Exercise
Gather up every line that includes the string "This".

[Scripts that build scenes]

******************************

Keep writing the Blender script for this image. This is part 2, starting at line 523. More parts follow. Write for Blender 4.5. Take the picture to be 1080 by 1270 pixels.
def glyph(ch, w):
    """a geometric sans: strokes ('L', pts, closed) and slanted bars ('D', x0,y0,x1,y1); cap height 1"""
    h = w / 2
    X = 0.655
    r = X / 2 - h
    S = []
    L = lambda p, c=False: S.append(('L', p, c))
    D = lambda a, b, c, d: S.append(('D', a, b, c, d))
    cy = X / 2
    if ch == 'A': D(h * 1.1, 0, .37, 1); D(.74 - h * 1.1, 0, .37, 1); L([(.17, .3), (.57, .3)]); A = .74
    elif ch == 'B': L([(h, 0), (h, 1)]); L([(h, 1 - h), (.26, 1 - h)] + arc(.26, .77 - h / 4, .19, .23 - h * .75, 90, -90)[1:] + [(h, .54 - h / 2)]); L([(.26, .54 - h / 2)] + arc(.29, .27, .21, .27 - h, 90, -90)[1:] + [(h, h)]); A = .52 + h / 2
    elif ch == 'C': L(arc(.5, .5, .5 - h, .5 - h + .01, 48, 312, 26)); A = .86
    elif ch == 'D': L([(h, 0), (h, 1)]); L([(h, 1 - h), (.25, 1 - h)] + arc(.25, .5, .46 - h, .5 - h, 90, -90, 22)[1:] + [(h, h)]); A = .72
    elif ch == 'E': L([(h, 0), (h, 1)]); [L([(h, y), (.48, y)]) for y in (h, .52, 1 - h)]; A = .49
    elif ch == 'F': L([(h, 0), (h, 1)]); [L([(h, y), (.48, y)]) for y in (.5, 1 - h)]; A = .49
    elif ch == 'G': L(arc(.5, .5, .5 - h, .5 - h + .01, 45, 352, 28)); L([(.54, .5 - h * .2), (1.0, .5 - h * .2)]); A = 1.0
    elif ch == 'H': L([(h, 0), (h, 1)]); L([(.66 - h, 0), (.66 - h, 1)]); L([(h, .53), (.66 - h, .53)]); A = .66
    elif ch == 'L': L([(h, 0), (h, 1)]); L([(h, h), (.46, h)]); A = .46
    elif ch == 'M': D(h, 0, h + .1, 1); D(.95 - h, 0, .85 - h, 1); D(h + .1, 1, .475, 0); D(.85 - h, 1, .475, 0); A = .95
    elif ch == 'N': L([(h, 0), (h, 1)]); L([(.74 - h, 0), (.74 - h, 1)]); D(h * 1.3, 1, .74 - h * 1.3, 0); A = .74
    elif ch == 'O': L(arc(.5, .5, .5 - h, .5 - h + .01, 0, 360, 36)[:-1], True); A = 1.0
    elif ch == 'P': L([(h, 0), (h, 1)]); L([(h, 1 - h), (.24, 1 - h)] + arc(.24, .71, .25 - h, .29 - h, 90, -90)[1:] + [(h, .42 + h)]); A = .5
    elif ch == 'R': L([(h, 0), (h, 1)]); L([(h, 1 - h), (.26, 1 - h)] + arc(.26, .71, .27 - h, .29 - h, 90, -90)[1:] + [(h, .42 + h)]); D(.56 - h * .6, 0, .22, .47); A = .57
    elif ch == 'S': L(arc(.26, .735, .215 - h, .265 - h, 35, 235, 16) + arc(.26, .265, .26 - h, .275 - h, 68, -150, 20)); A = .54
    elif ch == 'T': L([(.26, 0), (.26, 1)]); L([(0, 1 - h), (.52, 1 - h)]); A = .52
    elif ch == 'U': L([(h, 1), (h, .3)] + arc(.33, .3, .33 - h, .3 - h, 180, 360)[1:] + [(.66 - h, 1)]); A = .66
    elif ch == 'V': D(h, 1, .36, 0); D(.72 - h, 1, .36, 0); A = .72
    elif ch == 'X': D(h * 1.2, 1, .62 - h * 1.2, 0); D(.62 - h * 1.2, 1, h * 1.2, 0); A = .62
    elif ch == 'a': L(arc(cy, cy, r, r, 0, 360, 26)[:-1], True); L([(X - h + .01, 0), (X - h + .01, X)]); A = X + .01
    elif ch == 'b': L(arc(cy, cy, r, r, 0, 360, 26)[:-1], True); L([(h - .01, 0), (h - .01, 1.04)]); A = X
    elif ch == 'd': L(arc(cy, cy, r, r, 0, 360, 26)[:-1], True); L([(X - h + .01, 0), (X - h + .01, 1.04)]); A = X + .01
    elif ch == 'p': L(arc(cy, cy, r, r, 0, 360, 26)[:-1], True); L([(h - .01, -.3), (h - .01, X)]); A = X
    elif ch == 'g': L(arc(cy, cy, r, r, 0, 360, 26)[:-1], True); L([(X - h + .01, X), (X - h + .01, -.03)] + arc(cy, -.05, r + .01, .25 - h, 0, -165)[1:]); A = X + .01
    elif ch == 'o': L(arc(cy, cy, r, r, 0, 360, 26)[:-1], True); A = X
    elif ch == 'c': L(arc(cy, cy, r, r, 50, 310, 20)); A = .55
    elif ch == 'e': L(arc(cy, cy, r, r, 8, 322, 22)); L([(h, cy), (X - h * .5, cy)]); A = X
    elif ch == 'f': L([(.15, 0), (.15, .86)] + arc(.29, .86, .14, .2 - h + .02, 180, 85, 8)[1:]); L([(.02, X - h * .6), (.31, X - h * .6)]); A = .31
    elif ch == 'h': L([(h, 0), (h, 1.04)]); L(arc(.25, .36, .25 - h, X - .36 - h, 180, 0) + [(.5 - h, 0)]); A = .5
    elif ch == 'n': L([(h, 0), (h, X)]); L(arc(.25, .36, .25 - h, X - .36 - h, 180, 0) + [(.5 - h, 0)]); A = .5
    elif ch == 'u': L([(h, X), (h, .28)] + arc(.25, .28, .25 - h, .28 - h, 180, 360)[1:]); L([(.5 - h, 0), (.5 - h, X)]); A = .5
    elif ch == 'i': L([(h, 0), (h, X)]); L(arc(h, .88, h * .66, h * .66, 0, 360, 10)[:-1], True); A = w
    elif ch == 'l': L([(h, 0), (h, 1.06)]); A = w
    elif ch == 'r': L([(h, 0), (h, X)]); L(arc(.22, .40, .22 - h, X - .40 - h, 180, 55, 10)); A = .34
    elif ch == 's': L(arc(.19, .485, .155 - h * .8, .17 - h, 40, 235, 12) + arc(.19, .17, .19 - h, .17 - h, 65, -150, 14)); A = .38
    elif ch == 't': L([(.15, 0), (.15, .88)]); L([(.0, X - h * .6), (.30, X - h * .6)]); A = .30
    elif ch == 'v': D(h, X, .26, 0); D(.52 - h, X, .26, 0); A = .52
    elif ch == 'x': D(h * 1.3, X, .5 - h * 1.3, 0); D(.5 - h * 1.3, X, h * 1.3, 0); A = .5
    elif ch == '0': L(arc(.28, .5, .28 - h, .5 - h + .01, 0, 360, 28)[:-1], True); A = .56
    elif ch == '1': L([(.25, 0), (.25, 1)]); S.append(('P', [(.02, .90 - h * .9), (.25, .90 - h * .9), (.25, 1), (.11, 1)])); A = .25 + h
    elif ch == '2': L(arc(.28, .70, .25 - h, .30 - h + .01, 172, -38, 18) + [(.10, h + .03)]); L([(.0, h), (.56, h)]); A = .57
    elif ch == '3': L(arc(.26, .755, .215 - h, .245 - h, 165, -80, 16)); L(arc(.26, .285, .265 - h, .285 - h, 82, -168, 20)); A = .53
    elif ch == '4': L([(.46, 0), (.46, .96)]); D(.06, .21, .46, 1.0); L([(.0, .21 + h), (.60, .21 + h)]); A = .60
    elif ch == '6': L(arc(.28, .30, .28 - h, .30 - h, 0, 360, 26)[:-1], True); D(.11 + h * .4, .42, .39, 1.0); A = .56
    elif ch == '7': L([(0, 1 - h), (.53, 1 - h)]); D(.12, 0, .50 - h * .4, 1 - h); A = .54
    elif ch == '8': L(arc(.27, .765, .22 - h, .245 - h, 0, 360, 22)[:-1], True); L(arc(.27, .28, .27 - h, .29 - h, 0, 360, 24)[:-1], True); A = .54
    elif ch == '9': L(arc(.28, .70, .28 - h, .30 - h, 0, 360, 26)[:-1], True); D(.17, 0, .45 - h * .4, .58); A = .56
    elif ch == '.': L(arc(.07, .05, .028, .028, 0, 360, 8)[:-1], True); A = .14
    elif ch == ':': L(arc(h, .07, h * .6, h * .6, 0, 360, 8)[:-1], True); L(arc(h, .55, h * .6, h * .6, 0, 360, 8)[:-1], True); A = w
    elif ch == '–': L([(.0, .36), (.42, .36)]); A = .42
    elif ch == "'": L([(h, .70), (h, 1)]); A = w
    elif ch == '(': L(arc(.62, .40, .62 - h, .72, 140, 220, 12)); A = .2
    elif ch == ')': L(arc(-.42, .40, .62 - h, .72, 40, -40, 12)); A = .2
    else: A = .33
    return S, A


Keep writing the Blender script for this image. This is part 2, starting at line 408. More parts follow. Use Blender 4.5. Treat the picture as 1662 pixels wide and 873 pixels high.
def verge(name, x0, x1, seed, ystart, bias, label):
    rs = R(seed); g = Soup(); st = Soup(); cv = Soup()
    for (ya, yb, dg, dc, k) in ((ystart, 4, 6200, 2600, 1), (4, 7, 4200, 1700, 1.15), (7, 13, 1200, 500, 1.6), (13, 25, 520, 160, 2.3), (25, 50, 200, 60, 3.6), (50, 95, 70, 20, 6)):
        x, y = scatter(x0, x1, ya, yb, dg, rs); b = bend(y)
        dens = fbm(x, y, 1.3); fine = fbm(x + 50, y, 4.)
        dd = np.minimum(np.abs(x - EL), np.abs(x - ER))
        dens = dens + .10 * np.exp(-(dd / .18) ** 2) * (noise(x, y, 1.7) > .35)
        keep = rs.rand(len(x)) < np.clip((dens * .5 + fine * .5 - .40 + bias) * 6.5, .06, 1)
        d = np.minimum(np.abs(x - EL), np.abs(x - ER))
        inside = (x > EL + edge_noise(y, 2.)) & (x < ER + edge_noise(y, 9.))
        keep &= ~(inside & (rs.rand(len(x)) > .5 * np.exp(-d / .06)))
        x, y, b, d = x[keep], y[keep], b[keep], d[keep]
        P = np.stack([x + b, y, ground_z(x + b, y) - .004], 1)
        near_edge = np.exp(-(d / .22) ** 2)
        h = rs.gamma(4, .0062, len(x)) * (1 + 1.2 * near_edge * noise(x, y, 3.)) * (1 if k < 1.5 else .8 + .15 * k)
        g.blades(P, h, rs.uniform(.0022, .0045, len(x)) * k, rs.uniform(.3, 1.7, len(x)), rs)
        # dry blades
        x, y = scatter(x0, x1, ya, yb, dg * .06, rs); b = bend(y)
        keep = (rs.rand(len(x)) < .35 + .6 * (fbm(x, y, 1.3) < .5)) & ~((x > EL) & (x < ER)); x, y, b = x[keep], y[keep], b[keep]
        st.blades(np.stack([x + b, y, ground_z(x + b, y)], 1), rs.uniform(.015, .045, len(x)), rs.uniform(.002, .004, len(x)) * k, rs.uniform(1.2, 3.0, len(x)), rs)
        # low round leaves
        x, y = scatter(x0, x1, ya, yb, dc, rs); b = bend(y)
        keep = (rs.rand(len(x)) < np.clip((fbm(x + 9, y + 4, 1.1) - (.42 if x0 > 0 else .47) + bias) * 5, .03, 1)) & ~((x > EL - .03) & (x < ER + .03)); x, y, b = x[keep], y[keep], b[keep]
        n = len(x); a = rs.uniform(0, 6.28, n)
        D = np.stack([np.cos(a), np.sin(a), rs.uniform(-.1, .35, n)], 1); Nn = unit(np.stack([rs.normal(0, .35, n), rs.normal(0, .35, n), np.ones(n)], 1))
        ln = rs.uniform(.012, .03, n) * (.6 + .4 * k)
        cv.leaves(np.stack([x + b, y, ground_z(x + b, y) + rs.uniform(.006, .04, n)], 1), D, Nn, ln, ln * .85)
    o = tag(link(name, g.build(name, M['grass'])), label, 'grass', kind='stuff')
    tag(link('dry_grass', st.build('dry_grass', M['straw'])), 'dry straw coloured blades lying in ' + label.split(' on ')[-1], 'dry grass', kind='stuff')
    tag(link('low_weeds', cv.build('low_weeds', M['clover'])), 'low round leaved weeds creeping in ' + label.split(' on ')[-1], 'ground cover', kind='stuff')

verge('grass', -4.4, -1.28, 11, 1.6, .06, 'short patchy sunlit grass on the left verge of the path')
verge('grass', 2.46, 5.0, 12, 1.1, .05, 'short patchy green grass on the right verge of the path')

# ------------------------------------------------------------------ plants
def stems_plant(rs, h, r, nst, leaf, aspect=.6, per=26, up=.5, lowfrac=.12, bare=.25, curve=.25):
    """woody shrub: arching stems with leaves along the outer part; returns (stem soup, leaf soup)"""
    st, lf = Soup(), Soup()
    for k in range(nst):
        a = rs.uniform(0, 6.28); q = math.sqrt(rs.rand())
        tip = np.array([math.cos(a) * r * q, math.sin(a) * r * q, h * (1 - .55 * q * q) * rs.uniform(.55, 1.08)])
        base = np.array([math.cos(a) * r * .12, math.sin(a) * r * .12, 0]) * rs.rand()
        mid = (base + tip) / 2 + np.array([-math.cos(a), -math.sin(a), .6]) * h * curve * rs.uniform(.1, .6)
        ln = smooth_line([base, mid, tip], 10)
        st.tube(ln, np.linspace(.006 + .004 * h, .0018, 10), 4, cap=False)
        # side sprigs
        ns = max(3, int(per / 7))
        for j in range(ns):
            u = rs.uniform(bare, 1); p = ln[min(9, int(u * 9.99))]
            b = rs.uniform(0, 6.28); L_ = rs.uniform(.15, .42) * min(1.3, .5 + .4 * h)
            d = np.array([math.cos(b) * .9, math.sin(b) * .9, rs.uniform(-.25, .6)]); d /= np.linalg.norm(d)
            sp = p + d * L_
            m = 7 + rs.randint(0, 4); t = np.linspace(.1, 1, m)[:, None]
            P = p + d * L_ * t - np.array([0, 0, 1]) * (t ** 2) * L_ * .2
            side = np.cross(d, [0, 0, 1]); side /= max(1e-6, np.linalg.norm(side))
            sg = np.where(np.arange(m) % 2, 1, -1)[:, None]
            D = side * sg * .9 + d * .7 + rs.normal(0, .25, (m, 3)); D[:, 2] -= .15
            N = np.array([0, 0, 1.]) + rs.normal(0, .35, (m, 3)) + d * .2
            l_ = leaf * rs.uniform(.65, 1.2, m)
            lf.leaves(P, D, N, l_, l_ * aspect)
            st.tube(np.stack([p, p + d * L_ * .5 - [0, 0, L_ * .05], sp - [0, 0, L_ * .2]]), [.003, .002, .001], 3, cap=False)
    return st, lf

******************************

Finished answer
Keep writing the Blender script for this image. This is part 2, starting at line 523. More parts follow. Write for Blender 4.5. Take the picture to be 1080 by 1270 pixels.
Keep writing the Blender script for this image. This is part 2, starting at line 408. More parts follow. Use Blender 4.5. Treat the picture as 1662 pixels wide and 873 pixels high.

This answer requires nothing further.